Heath-London’s SPA/NICIL $30 billion influx into GuySuCo to resume the pre-2015 plans follows a series of confusing moves by the Clive Thomas-led GuySuCo Board with the full complicity of APNU+AFC, spending $32 billion without telling the nation how the money was spent. While spending this $32 billion, that board ended up foolishly closing four sugar estates, laying off more than 7,000 sugar workers, and production plunged from 234,000 tons of sugar in 2015 to 138,000 tons in 2017, a 42% reduction.
The Clive Thomas-led Board, the Ministry of Agriculture, and APNU+AFC had asserted that further subsidies to GuySuCo was throwing good money on a waste product, a “dead horse”, and was gross dereliction of duty. Now they have a dilemma — they must tell the nation why this “dead horse” can be brought alive with $30 billion.
Reading between the lines, the SPA is saying the $30 billion is to resume the PPP Turnaround Plan that APNU+AFC and the Clive Thomas-led Board abandoned.
Not only are the Government borrowing an additional $30 billion, secured with NICIL assets, to invest in the three remaining estates — Albion, Blairmont and Uitvlugt – they are also temporarily resuming operation of three of the closed estates because they need to offer operational factories in their privatization move and because they discovered that DDL, the producer of Guyana’s world-renowned rum, requires molasses for its effective operation.
GAWU/NAACIE, the PPP, I and others had told them all of this before they closed any estate. We knew, and we articulated plans to improve all the estates, and that is why the PPP had committed $20 billion annually to ensure the full and effective implementation of the GuySuCo Turnaround Plan in its 2015 election manifesto. We told them, and their own CoI had warned them, that closing estates was unwise, not supported by facts, and was reckless.
An example of the confused, clueless approach is the shifting of responsibility for sugar from the Ministry of Agriculture to the SPA/NICIL. It was a reckless move to remove all responsibility from Agriculture.
To make matters worse, at this time — in the midst of the confusion and cluelessness — the situation is clearly compounded by a power struggle between a Clive Thomas-led Board and an SPA/NICIL-led Board.

This power struggle appears to have the Ministry of Agriculture in limbo. One day it is in charge, and the next day it is not in charge. The poor Minister of Agriculture is being treated like ping-pong.
There is another truth, however, that we must not ignore: the Minister of Agriculture has been a bystander, a rubber stamp, from day one. He was never in charge, and he acts only in accordance with instructions from higher authorities. As the Minister stares clueless into the heavens, Clive Thomas asserts that he is still Chairman, Health-London has published the profiles of the new Board, and Joe Harmon has announced that the matter is still before Cabinet. Who is really in charge?

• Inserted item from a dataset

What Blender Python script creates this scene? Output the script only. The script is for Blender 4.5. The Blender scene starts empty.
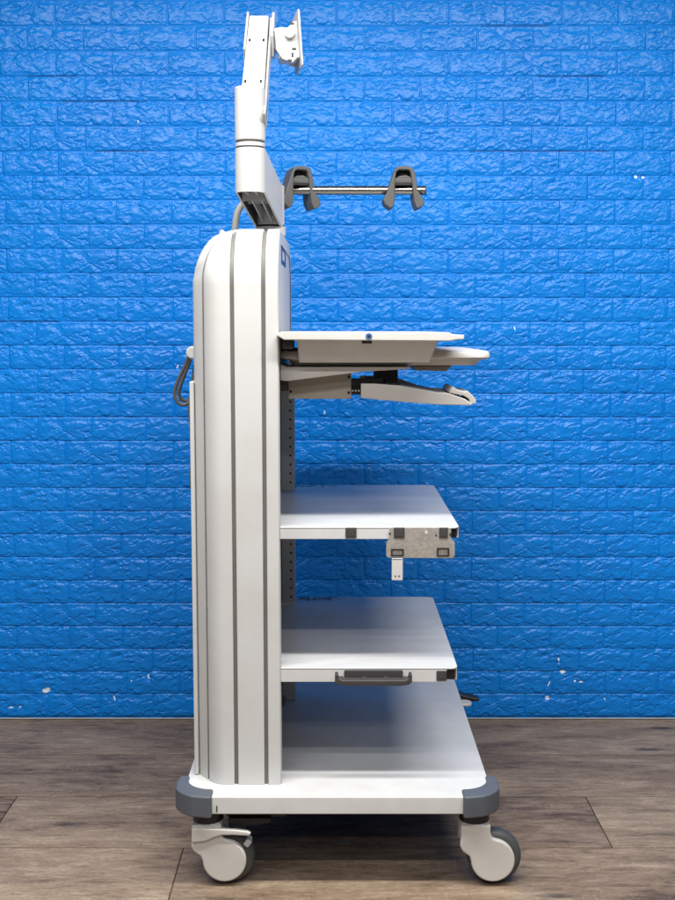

Now, as we try to decipher who really is in charge of GuySuCo and sugar, there is report that the shift of responsibility for sugar from the Ministry of Agriculture to the Special Purpose Unit (SPA) in NICIL, with an entirely new Board to manage sugar, is about to be reversed, shifting sugar back under the control of the Ministry of Agriculture.
FITUG/GTUC deems the back and forth madness and the indecisiveness as hopscotching. FITUG/GTUC is right, but far too generous. APNU+AFC are clueless. Clueless is bad enough, but they are also reckless and malicious. In any other jurisdiction, this Government would have been impeached.